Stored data
━━━━━━━━━━

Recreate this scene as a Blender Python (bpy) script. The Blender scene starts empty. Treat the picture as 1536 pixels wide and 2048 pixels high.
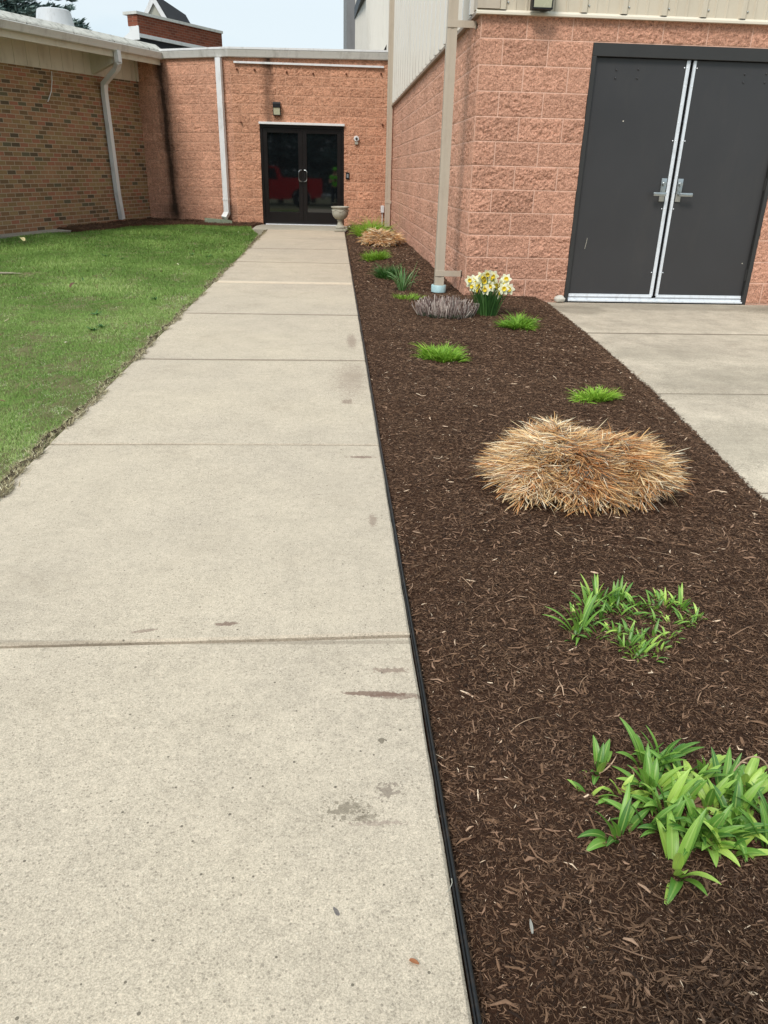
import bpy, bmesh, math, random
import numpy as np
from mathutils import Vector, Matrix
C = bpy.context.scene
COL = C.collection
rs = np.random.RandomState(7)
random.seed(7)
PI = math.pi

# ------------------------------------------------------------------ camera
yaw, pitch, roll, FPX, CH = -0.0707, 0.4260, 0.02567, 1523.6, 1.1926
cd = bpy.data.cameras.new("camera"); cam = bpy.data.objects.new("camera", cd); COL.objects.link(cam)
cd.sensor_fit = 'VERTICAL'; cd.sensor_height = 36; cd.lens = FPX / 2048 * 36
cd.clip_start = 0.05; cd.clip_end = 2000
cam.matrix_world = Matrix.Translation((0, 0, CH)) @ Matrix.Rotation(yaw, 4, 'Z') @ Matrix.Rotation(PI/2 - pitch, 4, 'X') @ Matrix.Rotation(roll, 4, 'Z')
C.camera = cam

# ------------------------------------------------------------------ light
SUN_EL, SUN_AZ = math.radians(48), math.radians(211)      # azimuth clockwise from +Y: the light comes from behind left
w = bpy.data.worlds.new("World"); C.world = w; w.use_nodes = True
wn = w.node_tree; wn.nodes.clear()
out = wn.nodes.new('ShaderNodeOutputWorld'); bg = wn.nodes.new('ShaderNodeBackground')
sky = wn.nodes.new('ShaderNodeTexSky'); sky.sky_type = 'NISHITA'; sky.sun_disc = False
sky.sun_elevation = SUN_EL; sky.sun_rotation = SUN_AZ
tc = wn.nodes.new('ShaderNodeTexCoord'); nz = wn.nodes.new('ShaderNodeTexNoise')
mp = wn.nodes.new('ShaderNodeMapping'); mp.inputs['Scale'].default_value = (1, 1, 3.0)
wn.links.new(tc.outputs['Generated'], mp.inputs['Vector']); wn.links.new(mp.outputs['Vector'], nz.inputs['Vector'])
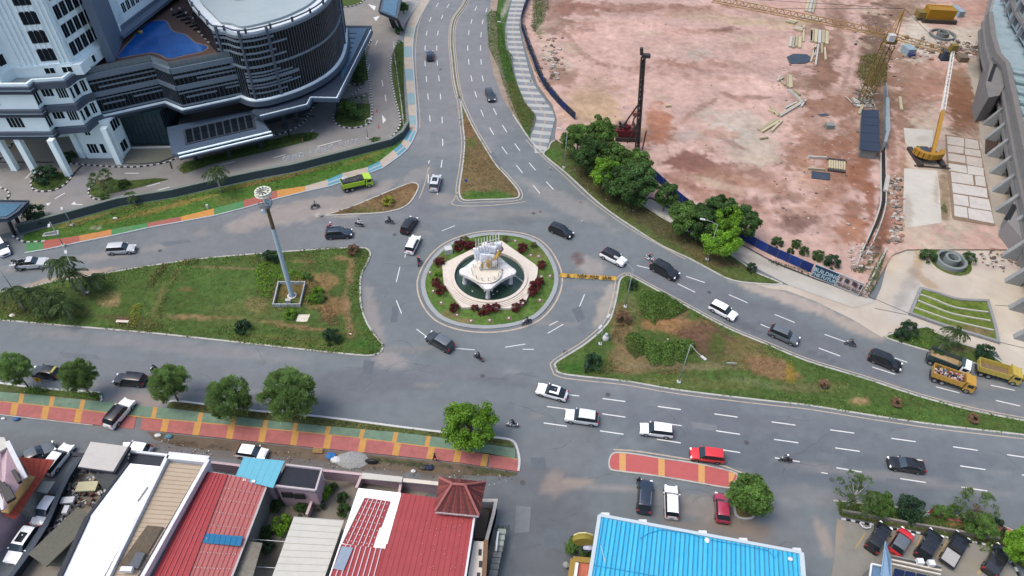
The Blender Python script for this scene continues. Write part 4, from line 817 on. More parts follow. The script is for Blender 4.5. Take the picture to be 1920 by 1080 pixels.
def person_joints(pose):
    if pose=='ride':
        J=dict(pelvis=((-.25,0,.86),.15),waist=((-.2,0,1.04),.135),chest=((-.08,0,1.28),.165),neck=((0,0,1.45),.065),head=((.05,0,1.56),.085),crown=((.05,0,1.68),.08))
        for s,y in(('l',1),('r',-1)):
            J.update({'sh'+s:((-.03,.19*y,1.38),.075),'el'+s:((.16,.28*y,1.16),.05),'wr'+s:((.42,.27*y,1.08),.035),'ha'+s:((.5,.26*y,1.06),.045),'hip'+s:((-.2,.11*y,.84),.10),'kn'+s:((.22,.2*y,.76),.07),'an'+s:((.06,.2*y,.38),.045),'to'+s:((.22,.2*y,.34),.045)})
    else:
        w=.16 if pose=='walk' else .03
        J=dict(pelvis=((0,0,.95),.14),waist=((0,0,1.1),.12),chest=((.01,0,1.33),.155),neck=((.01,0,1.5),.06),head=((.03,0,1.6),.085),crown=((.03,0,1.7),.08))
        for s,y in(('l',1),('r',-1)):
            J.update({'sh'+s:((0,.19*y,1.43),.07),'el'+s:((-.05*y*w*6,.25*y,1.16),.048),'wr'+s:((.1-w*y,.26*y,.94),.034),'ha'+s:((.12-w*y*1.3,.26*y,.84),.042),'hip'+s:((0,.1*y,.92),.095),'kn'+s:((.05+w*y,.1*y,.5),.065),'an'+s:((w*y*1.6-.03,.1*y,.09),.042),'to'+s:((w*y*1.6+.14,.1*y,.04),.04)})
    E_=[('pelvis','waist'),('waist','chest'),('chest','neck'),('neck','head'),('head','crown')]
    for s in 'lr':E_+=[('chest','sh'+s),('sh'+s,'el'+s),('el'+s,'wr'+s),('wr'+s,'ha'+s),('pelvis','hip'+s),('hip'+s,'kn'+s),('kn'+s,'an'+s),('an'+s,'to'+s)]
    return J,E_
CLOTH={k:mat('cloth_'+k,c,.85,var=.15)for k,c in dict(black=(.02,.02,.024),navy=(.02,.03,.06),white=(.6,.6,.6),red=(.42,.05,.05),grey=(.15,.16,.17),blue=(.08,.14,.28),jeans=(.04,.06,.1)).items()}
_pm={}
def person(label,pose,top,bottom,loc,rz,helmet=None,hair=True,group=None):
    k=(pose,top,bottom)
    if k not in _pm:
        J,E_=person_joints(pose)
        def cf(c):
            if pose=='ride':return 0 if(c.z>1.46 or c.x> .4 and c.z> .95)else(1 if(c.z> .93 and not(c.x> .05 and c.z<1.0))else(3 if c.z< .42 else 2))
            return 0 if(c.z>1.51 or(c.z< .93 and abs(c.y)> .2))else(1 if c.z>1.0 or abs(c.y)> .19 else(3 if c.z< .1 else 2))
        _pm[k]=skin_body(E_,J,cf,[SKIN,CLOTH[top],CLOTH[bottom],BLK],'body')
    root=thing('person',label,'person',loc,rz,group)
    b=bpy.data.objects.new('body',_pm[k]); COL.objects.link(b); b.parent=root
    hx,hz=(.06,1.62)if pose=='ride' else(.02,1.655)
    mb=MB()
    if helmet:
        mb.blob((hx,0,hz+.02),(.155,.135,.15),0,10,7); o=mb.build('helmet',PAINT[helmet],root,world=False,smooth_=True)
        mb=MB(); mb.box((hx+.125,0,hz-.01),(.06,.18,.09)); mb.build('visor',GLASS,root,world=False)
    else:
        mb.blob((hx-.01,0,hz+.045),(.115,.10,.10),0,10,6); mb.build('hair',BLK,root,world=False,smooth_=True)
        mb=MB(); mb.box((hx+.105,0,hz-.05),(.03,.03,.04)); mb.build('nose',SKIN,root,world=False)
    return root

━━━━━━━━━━

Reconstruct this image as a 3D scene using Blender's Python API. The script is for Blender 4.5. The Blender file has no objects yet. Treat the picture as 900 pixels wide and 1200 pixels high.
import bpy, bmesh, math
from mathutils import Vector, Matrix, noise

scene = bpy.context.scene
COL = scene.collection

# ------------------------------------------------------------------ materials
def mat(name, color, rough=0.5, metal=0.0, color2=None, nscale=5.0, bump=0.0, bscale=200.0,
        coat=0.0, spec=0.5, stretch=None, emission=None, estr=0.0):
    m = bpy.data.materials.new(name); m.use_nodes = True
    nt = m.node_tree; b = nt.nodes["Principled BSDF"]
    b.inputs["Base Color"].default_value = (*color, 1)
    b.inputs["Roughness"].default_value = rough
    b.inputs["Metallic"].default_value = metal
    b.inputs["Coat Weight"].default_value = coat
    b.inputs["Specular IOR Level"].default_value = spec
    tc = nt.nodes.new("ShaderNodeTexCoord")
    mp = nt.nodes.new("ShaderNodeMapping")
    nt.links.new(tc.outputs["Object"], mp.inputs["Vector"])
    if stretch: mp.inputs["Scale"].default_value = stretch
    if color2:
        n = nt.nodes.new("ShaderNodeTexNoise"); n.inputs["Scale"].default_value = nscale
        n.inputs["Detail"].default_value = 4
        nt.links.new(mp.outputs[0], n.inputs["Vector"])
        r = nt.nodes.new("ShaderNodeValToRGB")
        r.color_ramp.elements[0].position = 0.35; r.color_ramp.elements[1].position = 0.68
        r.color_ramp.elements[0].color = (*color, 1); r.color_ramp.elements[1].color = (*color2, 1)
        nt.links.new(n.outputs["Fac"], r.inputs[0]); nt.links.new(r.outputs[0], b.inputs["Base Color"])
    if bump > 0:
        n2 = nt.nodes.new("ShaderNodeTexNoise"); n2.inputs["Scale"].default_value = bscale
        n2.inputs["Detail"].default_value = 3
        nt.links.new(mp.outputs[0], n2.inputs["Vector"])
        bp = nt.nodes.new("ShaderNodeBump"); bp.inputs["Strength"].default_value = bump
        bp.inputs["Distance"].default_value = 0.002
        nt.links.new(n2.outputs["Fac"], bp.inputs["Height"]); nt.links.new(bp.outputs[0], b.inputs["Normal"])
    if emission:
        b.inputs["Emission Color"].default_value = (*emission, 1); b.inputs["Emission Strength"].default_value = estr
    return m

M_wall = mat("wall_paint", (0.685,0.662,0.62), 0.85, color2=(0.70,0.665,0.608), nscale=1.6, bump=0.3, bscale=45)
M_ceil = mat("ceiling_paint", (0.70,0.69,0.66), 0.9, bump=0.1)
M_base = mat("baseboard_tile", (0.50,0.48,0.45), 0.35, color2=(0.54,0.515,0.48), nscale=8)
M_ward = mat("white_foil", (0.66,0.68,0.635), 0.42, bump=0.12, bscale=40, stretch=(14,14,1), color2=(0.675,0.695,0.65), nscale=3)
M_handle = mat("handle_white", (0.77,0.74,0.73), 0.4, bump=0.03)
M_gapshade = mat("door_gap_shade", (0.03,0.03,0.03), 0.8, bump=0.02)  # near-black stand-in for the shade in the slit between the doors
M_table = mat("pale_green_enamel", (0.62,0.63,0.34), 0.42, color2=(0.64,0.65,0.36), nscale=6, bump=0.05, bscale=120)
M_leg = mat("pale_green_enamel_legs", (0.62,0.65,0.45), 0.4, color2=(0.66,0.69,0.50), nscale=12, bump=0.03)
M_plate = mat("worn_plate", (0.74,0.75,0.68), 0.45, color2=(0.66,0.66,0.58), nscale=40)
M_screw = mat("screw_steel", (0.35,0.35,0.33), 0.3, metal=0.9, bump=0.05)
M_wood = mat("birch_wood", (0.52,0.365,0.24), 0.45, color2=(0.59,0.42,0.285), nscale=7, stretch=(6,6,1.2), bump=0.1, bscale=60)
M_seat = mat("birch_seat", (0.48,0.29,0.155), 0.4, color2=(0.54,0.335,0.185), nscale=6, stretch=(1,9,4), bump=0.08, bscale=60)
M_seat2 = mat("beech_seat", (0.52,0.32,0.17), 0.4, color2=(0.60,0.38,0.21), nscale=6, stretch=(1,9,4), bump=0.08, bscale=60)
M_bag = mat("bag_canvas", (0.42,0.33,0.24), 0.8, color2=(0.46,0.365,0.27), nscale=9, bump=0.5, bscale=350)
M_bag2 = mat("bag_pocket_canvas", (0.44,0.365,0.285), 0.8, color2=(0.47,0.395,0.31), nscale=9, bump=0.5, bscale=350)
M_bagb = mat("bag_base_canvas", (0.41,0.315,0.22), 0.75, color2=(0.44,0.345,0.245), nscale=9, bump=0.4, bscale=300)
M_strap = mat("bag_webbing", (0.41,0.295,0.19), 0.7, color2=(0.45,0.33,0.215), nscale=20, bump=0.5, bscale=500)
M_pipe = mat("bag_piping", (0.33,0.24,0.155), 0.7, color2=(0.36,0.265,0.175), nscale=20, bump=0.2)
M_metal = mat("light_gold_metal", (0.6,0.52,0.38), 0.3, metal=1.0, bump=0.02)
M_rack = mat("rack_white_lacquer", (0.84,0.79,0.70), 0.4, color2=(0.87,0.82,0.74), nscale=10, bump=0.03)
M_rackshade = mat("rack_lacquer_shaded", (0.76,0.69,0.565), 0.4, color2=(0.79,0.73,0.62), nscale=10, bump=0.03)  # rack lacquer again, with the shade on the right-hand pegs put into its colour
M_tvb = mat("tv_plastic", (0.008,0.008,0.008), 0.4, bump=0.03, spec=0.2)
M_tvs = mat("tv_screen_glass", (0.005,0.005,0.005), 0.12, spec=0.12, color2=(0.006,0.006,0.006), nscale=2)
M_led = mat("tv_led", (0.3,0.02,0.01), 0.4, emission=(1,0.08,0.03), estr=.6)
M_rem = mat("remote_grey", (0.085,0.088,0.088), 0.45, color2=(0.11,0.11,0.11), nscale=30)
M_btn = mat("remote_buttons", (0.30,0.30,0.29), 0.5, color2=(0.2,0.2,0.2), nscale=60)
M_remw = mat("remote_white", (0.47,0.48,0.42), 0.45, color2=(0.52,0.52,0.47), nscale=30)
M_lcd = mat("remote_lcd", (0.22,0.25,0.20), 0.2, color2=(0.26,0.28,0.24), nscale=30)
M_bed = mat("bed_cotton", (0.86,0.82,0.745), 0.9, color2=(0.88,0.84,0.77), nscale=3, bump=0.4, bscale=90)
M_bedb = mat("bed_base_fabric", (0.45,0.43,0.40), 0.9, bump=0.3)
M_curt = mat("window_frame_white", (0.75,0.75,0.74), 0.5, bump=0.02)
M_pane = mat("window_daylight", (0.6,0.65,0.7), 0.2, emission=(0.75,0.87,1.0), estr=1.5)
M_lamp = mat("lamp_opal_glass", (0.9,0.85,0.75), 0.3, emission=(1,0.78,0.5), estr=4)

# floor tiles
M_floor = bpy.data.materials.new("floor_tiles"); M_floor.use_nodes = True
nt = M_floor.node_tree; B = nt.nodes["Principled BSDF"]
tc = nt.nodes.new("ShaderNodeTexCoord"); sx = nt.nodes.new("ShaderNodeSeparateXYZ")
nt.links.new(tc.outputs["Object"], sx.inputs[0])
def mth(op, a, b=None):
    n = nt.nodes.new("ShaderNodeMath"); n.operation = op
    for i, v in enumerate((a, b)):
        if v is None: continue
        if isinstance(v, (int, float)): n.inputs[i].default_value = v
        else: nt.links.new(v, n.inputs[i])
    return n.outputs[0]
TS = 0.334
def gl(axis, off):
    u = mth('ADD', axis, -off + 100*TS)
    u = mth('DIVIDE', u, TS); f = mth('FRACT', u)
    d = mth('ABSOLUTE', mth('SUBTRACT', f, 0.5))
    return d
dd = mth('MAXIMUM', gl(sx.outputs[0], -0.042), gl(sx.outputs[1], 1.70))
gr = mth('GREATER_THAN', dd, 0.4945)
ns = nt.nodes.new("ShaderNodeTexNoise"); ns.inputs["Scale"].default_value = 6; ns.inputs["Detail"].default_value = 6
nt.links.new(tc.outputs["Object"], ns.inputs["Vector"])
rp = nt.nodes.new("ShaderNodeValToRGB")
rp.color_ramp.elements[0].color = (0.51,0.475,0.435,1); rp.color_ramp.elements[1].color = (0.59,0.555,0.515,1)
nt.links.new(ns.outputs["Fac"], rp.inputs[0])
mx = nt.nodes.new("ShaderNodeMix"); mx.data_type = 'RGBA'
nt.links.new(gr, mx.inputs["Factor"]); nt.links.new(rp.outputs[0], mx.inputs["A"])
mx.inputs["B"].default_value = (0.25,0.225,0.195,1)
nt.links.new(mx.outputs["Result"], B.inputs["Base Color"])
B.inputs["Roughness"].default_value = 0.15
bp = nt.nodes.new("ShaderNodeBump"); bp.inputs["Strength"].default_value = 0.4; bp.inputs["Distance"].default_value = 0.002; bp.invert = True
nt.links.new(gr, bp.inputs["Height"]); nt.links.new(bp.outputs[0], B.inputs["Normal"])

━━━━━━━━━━

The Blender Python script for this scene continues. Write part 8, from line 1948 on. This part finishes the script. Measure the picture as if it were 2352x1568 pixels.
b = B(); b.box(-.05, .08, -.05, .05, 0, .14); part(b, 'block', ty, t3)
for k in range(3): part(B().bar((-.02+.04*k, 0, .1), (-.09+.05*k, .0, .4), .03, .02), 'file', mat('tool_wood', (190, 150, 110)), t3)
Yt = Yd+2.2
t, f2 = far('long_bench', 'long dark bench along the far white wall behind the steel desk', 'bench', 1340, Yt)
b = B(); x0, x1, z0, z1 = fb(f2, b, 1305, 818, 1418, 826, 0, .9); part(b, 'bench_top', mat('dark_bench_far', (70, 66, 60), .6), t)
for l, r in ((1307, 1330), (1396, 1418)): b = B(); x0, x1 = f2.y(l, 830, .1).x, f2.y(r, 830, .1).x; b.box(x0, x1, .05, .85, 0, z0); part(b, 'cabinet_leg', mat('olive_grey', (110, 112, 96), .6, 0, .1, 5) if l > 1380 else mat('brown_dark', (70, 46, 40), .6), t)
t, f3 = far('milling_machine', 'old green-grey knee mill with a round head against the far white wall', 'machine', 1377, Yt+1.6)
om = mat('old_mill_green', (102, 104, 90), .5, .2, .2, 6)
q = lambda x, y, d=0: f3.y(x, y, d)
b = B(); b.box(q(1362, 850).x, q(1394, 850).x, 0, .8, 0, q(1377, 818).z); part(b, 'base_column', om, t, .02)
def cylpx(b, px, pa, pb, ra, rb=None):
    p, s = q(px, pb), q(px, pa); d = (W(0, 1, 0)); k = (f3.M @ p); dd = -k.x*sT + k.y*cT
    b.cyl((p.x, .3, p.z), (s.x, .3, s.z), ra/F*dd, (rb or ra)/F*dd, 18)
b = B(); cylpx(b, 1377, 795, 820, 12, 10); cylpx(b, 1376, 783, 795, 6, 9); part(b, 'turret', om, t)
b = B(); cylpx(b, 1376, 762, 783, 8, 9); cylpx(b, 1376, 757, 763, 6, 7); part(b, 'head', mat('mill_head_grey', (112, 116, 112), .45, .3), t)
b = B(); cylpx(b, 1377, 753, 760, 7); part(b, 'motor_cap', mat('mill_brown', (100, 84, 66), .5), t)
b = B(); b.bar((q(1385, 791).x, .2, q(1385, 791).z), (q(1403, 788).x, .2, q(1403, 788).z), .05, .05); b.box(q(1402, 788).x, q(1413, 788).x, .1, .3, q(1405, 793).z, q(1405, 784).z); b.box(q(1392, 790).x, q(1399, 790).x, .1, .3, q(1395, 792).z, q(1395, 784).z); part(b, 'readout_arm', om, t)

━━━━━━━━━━

Brief:
Write out the lines running from the one that contains "Recreate this scene" through the one that contains "C.camera = cam", ends included, and nothing else. Pictures stay out of the copy.

Task output:
Recreate this scene as a Blender Python (bpy) script. The Blender scene starts empty. Treat the picture as 1536 pixels wide and 2048 pixels high.
import bpy, bmesh, math, random
import numpy as np
from mathutils import Vector, Matrix
C = bpy.context.scene
COL = C.collection
rs = np.random.RandomState(7)
random.seed(7)
PI = math.pi

# ------------------------------------------------------------------ camera
yaw, pitch, roll, FPX, CH = -0.0707, 0.4260, 0.02567, 1523.6, 1.1926
cd = bpy.data.cameras.new("camera"); cam = bpy.data.objects.new("camera", cd); COL.objects.link(cam)
cd.sensor_fit = 'VERTICAL'; cd.sensor_height = 36; cd.lens = FPX / 2048 * 36
cd.clip_start = 0.05; cd.clip_end = 2000
cam.matrix_world = Matrix.Translation((0, 0, CH)) @ Matrix.Rotation(yaw, 4, 'Z') @ Matrix.Rotation(PI/2 - pitch, 4, 'X') @ Matrix.Rotation(roll, 4, 'Z')
C.camera = cam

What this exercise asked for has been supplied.